Açıklanan nedenlerle temyiz isteminin reddiyle Vergi Mahkemesi kararının onanmasının uygun olacağı düşünülmektedir.
TÜRK MİLLETİ ADINA
Hüküm veren Danıştay Üçüncü Dairesince işin gereği görüşülüp düşünüldü:
Dayandığı hukuki ve kanuni nedenlerle gerekçesi yukarıda açıklanan Vergi Mahkemesi kararı, aynı gerekçe ve nedenlerle Dairemizce de uygun görülmüş olup temyiz istemine ilişkin dilekçede ileri sürülen iddialar sözü geçen kararın bozulmasını sağlayacak durumda bulunmadığından temyiz isteminin reddine ve kararın onanmasına 5.3.1997 gününde oyçokluğuyla karar verildi.
A Y R I Ş I K O Y
X-Yükümlünün gerçek usulde mükellefiyetinin tesisine ilişkin vergi dairesi müdürlüğünün 4.2.1993 tarih ve 2154 sayılı yazısı kendisine 6.2.1993 tarihinde tebliğ edilmiş bulunmaktadır. İdarece tesis edilen bu işlem idari davaya konu olabilecek kesin ve yürütülmesi gereken bir işlem niteliğindedir ve yükümlü tarafından dava konusu yapılmıyarak kesinleşmiştir.
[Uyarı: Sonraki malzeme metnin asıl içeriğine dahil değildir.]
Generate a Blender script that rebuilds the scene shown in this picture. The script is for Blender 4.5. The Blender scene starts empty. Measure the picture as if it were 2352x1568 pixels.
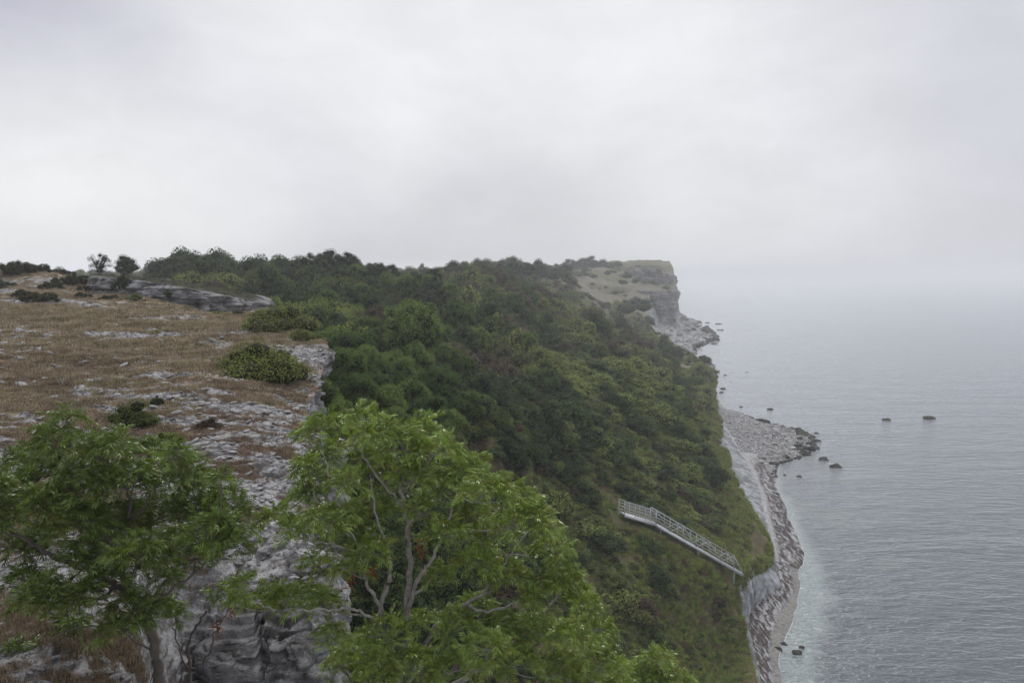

Yükümlünün ihtilaflı dönemde beyanname vermemesi nedeniyle re’sen takdir olunan matrah üzerinden salınan cezalı vergiye karşı 7.6.1994 tarihinde açtığı davada mükellefiyet tesisine ilişkin işlemin incelenerek tarhiyatın terkini yolunda karar verilmesinde hukuka uyarlık bulunmadığından vergi mahkemesi kararının bozulması gerektiği görüşüyle karara katılmıyorum.